New Bloomfield makes strides with discipline

— One year after questioning school officials regarding how discipline issues were affecting student performance, parent Rich Garwood returned to the New Bloomfield School Board to ask what progress has been made in the time since.

Elementary Principal Julie Gerloff said her building is continuing to implement the Positive Behavior Support (PBS) program, designed to positively reinforce the qualities of being safe, kind, respectful and responsible.

“Kids are responding extremely well,” Gerloff said, although the new administrator noted, “I’ve not compared referrals from last year to this year.”

High school/junior high Principal Suzanne Lackman and Vice Principal Susan Dockery said they also have been utilizing PBS. They said this year they also have implemented a new tardy sweep program.

When the bell rings, classroom doors close and all students not in attendance are not allowed into the classrooms until they go to the office, fill out tardy paperwork and are escorted to class by an adult.

“We’ve done a three-week comparison of tardies from last year, and they have been reduced by 37,” Lackman said. “We expect it to drop quite a bit more.”

To further enforce the new tardy policy, repeat offenders are put on escort and are accompanied by an adult between all classes.

Lackman also shared data regarding discipline referrals.

“Our population fluctuates up and down, but total disciplinary actions did go up from 38 to 50,” she said, although she noted the 38 actions involved 28 students and the 50 actions involved 30 students. “So some of our repeat offenders are showing themselves, and we’ve had meetings to discuss what some of the repeat offenses are ... and how we can better attend to that.”

Although the number of referrals went up, Lackman also pointed out that 82.5 percent of students have received no referrals at all, which is above the goal of having 80 percent.

“The senior class has the fewest (referrals) by class, followed closely by ninth grade,” she said.

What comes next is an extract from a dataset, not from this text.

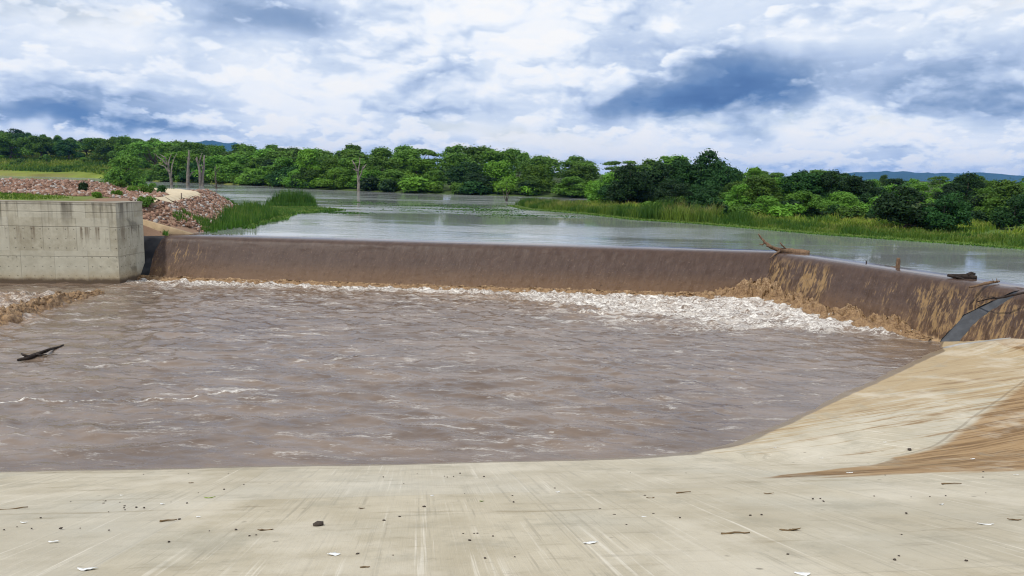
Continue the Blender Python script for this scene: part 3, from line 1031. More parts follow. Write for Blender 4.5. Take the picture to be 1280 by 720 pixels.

As far as student performance, another positive statistic at the high school/junior high is that 47 percent of the entire school is on the A/B honor roll, with 66 percent of the senior class having achieved that status.

Interim Superintendent Thomas Baugh also pointed out that attendance at New Bloomfield schools is high so far this year.

“Elementary attendance is excellent. Attendance at the high school — 95, 96 percent — is phenomenal,” Baugh said. “It’s certainly a pleasure from my seat to see so many kids wanting to come to school and parents supporting that.”

School Board member Shawn Cockrum said that “everything in this district is going the right way.”

“Every indicator you can look at shows us improving,” Cockrum said.

“None of us are satisfied with where we’re at, but we’re doing better,” board president Leroy Wade agreed.

Director of Special Services Sara Lane echoed those assessments, directly addressing Garwood’s statements that New Bloomfield appears to be doing worse than other area districts.

“Jefferson City is actually at the same level of school improvement as we are. Last year more than 60 percent of schools (in the state) were in school improvement,” Lane said. “Yes, our scores are low — and we’re not proud of that. But our scores are up, and we are proud of that.”